28 Nisan 2011


kafam o kadar güzel ki, 
yuvarlanıyorum, yuvarlanıyorum, yuvarlanıyorum.
bir cümle duyuyorum, ona tutunuyorum.
sonra tekrar yuvarlanıyorum.
saatler sürüyor sanıyorum, ama bir an sadece.
kelimeleri ağzımda yuvarlıyorum.
yıllar kadar zamanımız var sanıyorum, 
ama bir an sadece.
sen konuşuyorsun, ben yuvarlanıyorum.
sen konuşuyorsun, ben yuvarlanıyorum.

15 Nisan 2011

beni ne yollar ne kara dağlar,
öldürse öldürse yüksek lisanslar öldürür.
bu da bu geceki ikiliğim,
selamet dilerim.

03 Nisan 2011

Ahmak ıslatan zamanı şimdi. Gökgürültüsüyle sarsılarak boşalıyor yağmur. Dışarı çıkıp sırılsıklam olmalıyım. Saçlarım yağmur suyuyla yıkanmalı, zira kuruyunca dalgaları çok güzel oluyor.
 
İnsanlar durmadan konuşuyorlar.
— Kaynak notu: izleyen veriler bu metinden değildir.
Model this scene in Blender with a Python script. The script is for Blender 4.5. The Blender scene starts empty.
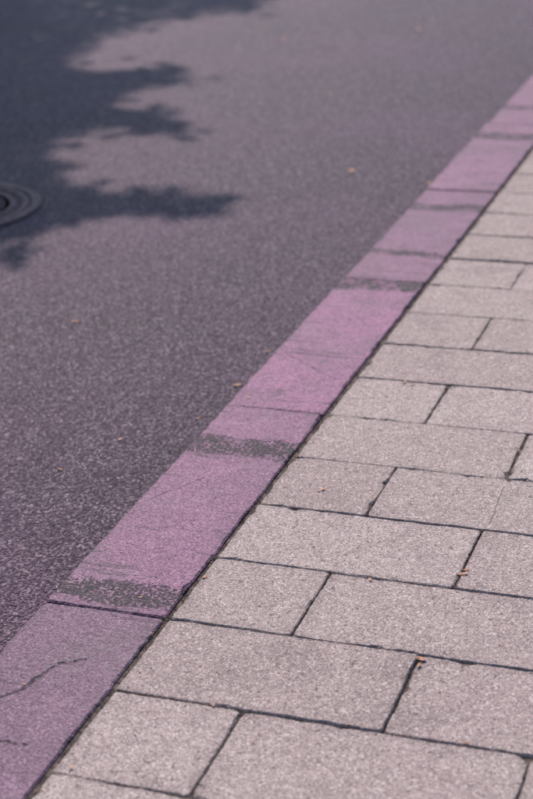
import bpy, math, random
import numpy as np
from mathutils import Vector, Matrix, noise as mnoise
random.seed(7); rng=np.random.default_rng(7)
scn=bpy.context.scene
ROADZ=-0.10
# ------------------------------------------------ camera (solved from the paving grid)
f,pitch,yaw,roll,cx,cy,h,KW=1600.3,0.4002,-0.3643,-0.0549,1.1479,-2.4119,1.5695,0.262
fw=Vector((math.sin(yaw)*math.cos(pitch),math.cos(yaw)*math.cos(pitch),-math.sin(pitch)))
r0=Vector((math.cos(yaw),-math.sin(yaw),0)); u0=r0.cross(fw)
rt=r0*math.cos(roll)+u0*math.sin(roll); up=rt.cross(fw)
C=Vector((cx,cy,h))
def inv(px,py,z=0.0):
    d=fw*f+rt*(px-266.5)-up*(py-399.5)
    return C+d*((z-C.z)/d.z)
def proj(P):
    v=Vector(P)-C; return 266.5+f*v.dot(rt)/v.dot(fw), 399.5-f*v.dot(up)/v.dot(fw)
cd=bpy.data.cameras.new("camera"); co=bpy.data.objects.new("camera",cd); scn.collection.objects.link(co)
M=Matrix.Identity(4)
for i in range(3):
    M[i][0]=rt[i];M[i][1]=up[i];M[i][2]=-fw[i];M[i][3]=C[i]
co.matrix_world=M
cd.sensor_fit='HORIZONTAL'; cd.sensor_width=24; cd.lens=f/533*24; cd.clip_end=1500; cd.clip_start=.05
cd.dof.use_dof=True; cd.dof.focus_distance=(inv(300,560)-C).dot(fw); cd.dof.aperture_fstop=3.4
scn.camera=co
# ------------------------------------------------ light
EL=math.radians(47); az=Vector((-.50,.80,0)).normalized()
S=Vector((az.x*math.cos(EL),az.y*math.cos(EL),math.sin(EL)))
w=bpy.data.worlds.new("World"); scn.world=w; w.use_nodes=True
nt=w.node_tree; bg=nt.nodes["Background"]; sk=nt.nodes.new("ShaderNodeTexSky"); sk.sky_type='NISHITA'; sk.sun_disc=False
sk.sun_elevation=EL; sk.sun_rotation=math.atan2(S.x,S.y); nt.links.new(sk.outputs[0],bg.inputs[0]); bg.inputs[1].default_value=.145
sk.ozone_density=3.5
sl=bpy.data.lights.new("sun","SUN"); sl.energy=4.7; sl.angle=math.radians(.6); sl.color=(1,.89,.81)
so=bpy.data.objects.new("sun",sl); scn.collection.objects.link(so); so.rotation_euler=S.to_track_quat('Z','Y').to_euler()
scn.view_settings.view_transform='Standard'; scn.view_settings.look='None'; scn.view_settings.exposure=0
# ------------------------------------------------ node helper
class N:
    def __init__(s,name):
        s.m=bpy.data.materials.new(name); s.m.use_nodes=True; s.t=s.m.node_tree
        s.b=s.t.nodes["Principled BSDF"]
        s.co=s.t.nodes.new("ShaderNodeTexCoord").outputs["Object"]
    def put(s,sock,v):
        if hasattr(v,'is_output') : s.t.links.new(v,sock)
        elif isinstance(v,(tuple,list)):
            sock.default_value=tuple(v)+((1,) if len(sock.default_value)==4 and len(v)==3 else ())
        else: sock.default_value=v
    def math(s,op,a,b=0.0,c=None,clamp=False):
        n=s.t.nodes.new("ShaderNodeMath"); n.operation=op; n.use_clamp=clamp
        s.put(n.inputs[0],a); s.put(n.inputs[1],b)
        if c is not None: s.put(n.inputs[2],c)
        return n.outputs[0]
    def noise(s,scale,detail=3,rough=.55,vec=None,dist=0,out=0):
        n=s.t.nodes.new("ShaderNodeTexNoise"); n.inputs["Scale"].default_value=scale; n.inputs["Detail"].default_value=detail
        n.inputs["Roughness"].default_value=rough; n.inputs["Distortion"].default_value=dist
        s.t.links.new(vec or s.co,n.inputs["Vector"]); return n.outputs[out]
    def vor(s,scale,vec=None,feature='F1',rand=1):
        n=s.t.nodes.new("ShaderNodeTexVoronoi"); n.feature=feature; n.inputs["Scale"].default_value=scale; n.inputs["Randomness"].default_value=rand
        s.t.links.new(vec or s.co,n.inputs["Vector"]); return n
    def ramp(s,v,a,b,lo=0.0,hi=1.0):
        n=s.t.nodes.new("ShaderNodeMapRange"); n.interpolation_type='SMOOTHSTEP'
        s.put(n.inputs[0],v)
        for i,x in zip((1,2,3,4),(a,b,lo,hi)): n.inputs[i].default_value=x
        return n.outputs[0]
    def mix(s,fac,a,b,mode='MIX'):
        n=s.t.nodes.new("ShaderNodeMix"); n.data_type='RGBA'; n.blend_type=mode
        s.put(n.inputs[0],fac); s.put(n.inputs[6],a); s.put(n.inputs[7],b); return n.outputs[2]
    def sep(s,v):
        n=s.t.nodes.new("ShaderNodeSeparateXYZ"); s.t.links.new(v,n.inputs[0]); return n.outputs
    def bump(s,hgt,strength,dist,prev=None):
        n=s.t.nodes.new("ShaderNodeBump"); s.put(n.inputs["Height"],hgt); n.inputs["Strength"].default_value=strength; n.inputs["Distance"].default_value=dist
        if prev: s.t.links.new(prev,n.inputs["Normal"])
        return n.outputs[0]
    def warp(s,scale,amt):
        n=s.noise(scale,2,out=1)
        a=s.t.nodes.new("ShaderNodeVectorMath"); a.operation='MULTIPLY_ADD'; s.t.links.new(n,a.inputs[0]); a.inputs[1].default_value=(amt,)*3; s.t.links.new(s.co,a.inputs[2])
        return a.outputs[0]
    def seg(s,P,A,B):
        ax,ay=A; bx,by=B; dx,dy=bx-ax,by-ay; L=dx*dx+dy*dy
        qx=s.math('SUBTRACT',P[0],ax); qy=s.math('SUBTRACT',P[1],ay)
        t=s.math('ADD',s.math('MULTIPLY',qx,dx/L),s.math('MULTIPLY',qy,dy/L),clamp=True)
        ex=s.math('SUBTRACT',qx,s.math('MULTIPLY',t,dx)); ey=s.math('SUBTRACT',qy,s.math('MULTIPLY',t,dy))
        return s.math('SQRT',s.math('ADD',s.math('MULTIPLY',ex,ex),s.math('MULTIPLY',ey,ey)))
    def fin(s,col,rough=.8,nor=None,spec=.5):
        s.put(s.b.inputs["Base Color"],col); s.put(s.b.inputs["Roughness"],rough); s.b.inputs["Specular IOR Level"].default_value=spec
        if nor: s.t.links.new(nor,s.b.inputs["Normal"])
        return s.m
def cellrand(n,v):
    return n.sep(v.outputs["Color"])
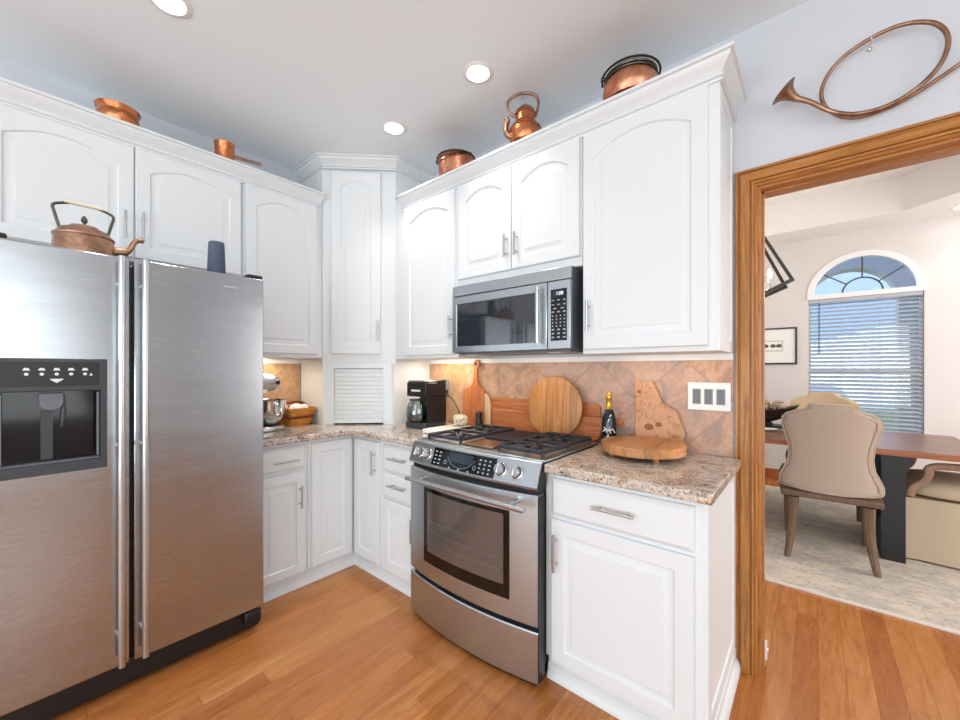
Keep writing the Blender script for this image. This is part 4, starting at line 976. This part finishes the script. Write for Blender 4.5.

Anlatacak ne çok şeyleri var; ne kadar çok ve ne kadar boş. Bütün o konuşmalar, hareket eden bütün o çeneler, ses tellerinin lanet yetenekleriyle sese dönüşen bütün o gereksiz kelimeler... hepsi beynimi çürütüyor. Bazen bir sağır gibi baktığım oluyor etrafıma, alık gibi bakıp sadece kafa sallıyorum. Anlamsız geliyor bütün o dertler. Bir ahmak ıslatan kadar manaları yok.
 
Oysa yaptığın eylemin aksine bir tek sen konuşmalısın. Olmayan şeylerden bahsetmelisin bana. Konuşarak beynimi sikmeli, ahmaklığımı ıslatmalısın. Islatmalısın ki varlığının bir anlamı olsun.